Task goal. Reproduce the material in full, exactly as written.

## Start Supplied data

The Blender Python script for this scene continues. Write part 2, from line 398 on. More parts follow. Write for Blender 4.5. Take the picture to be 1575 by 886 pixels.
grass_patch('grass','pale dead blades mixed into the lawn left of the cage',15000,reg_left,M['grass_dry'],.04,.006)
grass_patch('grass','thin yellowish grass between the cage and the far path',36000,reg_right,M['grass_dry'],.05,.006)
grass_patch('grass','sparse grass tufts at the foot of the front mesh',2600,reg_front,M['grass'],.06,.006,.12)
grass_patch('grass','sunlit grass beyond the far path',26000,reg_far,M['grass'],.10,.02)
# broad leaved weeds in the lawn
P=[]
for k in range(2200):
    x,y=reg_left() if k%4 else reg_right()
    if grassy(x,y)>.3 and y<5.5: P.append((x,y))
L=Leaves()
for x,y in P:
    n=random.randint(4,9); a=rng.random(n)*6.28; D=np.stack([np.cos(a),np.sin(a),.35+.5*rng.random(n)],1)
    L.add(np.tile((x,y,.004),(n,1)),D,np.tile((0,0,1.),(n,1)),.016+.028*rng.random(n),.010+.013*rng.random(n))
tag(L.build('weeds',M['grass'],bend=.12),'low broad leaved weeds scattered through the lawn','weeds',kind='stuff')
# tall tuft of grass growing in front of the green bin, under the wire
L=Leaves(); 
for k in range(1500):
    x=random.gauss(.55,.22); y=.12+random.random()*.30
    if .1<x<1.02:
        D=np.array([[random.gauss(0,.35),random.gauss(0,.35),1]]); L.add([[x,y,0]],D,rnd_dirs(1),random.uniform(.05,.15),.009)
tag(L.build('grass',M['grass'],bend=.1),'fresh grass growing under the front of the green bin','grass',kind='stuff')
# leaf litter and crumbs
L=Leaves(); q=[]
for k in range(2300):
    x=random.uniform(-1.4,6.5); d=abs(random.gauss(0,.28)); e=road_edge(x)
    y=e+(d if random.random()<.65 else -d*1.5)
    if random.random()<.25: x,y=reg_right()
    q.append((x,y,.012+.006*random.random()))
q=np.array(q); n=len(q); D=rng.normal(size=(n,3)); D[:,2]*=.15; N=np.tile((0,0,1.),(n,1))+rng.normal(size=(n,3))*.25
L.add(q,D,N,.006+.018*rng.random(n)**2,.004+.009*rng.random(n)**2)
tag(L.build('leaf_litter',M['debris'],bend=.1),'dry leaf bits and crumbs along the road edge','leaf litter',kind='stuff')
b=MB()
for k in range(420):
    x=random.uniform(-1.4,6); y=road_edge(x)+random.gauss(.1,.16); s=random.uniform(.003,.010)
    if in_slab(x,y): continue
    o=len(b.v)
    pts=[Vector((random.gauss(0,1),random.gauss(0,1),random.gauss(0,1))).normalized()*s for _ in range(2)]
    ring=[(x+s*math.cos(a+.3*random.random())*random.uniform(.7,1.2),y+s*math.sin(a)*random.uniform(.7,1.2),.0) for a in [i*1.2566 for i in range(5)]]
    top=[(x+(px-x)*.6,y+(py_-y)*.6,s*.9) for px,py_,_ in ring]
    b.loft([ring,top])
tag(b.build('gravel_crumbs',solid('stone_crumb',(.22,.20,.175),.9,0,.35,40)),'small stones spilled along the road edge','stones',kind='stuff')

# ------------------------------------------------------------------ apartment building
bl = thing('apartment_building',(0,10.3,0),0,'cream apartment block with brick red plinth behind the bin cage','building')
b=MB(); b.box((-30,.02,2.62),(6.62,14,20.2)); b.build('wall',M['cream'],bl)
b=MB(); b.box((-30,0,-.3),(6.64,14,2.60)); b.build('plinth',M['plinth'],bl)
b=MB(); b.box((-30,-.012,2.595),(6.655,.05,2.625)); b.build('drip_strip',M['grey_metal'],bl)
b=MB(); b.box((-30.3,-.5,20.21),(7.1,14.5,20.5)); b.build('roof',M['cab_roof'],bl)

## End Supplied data

The reply.
The Blender Python script for this scene continues. Write part 2, from line 398 on. More parts follow. Write for Blender 4.5. Take the picture to be 1575 by 886 pixels.
grass_patch('grass','pale dead blades mixed into the lawn left of the cage',15000,reg_left,M['grass_dry'],.04,.006)
grass_patch('grass','thin yellowish grass between the cage and the far path',36000,reg_right,M['grass_dry'],.05,.006)
grass_patch('grass','sparse grass tufts at the foot of the front mesh',2600,reg_front,M['grass'],.06,.006,.12)
grass_patch('grass','sunlit grass beyond the far path',26000,reg_far,M['grass'],.10,.02)
# broad leaved weeds in the lawn
P=[]
for k in range(2200):
    x,y=reg_left() if k%4 else reg_right()
    if grassy(x,y)>.3 and y<5.5: P.append((x,y))
L=Leaves()
for x,y in P:
    n=random.randint(4,9); a=rng.random(n)*6.28; D=np.stack([np.cos(a),np.sin(a),.35+.5*rng.random(n)],1)
    L.add(np.tile((x,y,.004),(n,1)),D,np.tile((0,0,1.),(n,1)),.016+.028*rng.random(n),.010+.013*rng.random(n))
tag(L.build('weeds',M['grass'],bend=.12),'low broad leaved weeds scattered through the lawn','weeds',kind='stuff')
# tall tuft of grass growing in front of the green bin, under the wire
L=Leaves(); 
for k in range(1500):
    x=random.gauss(.55,.22); y=.12+random.random()*.30
    if .1<x<1.02:
        D=np.array([[random.gauss(0,.35),random.gauss(0,.35),1]]); L.add([[x,y,0]],D,rnd_dirs(1),random.uniform(.05,.15),.009)
tag(L.build('grass',M['grass'],bend=.1),'fresh grass growing under the front of the green bin','grass',kind='stuff')
# leaf litter and crumbs
L=Leaves(); q=[]
for k in range(2300):
    x=random.uniform(-1.4,6.5); d=abs(random.gauss(0,.28)); e=road_edge(x)
    y=e+(d if random.random()<.65 else -d*1.5)
    if random.random()<.25: x,y=reg_right()
    q.append((x,y,.012+.006*random.random()))
q=np.array(q); n=len(q); D=rng.normal(size=(n,3)); D[:,2]*=.15; N=np.tile((0,0,1.),(n,1))+rng.normal(size=(n,3))*.25
L.add(q,D,N,.006+.018*rng.random(n)**2,.004+.009*rng.random(n)**2)
tag(L.build('leaf_litter',M['debris'],bend=.1),'dry leaf bits and crumbs along the road edge','leaf litter',kind='stuff')
b=MB()
for k in range(420):
    x=random.uniform(-1.4,6); y=road_edge(x)+random.gauss(.1,.16); s=random.uniform(.003,.010)
    if in_slab(x,y): continue
    o=len(b.v)
    pts=[Vector((random.gauss(0,1),random.gauss(0,1),random.gauss(0,1))).normalized()*s for _ in range(2)]
    ring=[(x+s*math.cos(a+.3*random.random())*random.uniform(.7,1.2),y+s*math.sin(a)*random.uniform(.7,1.2),.0) for a in [i*1.2566 for i in range(5)]]
    top=[(x+(px-x)*.6,y+(py_-y)*.6,s*.9) for px,py_,_ in ring]
    b.loft([ring,top])
tag(b.build('gravel_crumbs',solid('stone_crumb',(.22,.20,.175),.9,0,.35,40)),'small stones spilled along the road edge','stones',kind='stuff')

# ------------------------------------------------------------------ apartment building
bl = thing('apartment_building',(0,10.3,0),0,'cream apartment block with brick red plinth behind the bin cage','building')
b=MB(); b.box((-30,.02,2.62),(6.62,14,20.2)); b.build('wall',M['cream'],bl)
b=MB(); b.box((-30,0,-.3),(6.64,14,2.60)); b.build('plinth',M['plinth'],bl)
b=MB(); b.box((-30,-.012,2.595),(6.655,.05,2.625)); b.build('drip_strip',M['grey_metal'],bl)
b=MB(); b.box((-30.3,-.5,20.21),(7.1,14.5,20.5)); b.build('roof',M['cab_roof'],bl)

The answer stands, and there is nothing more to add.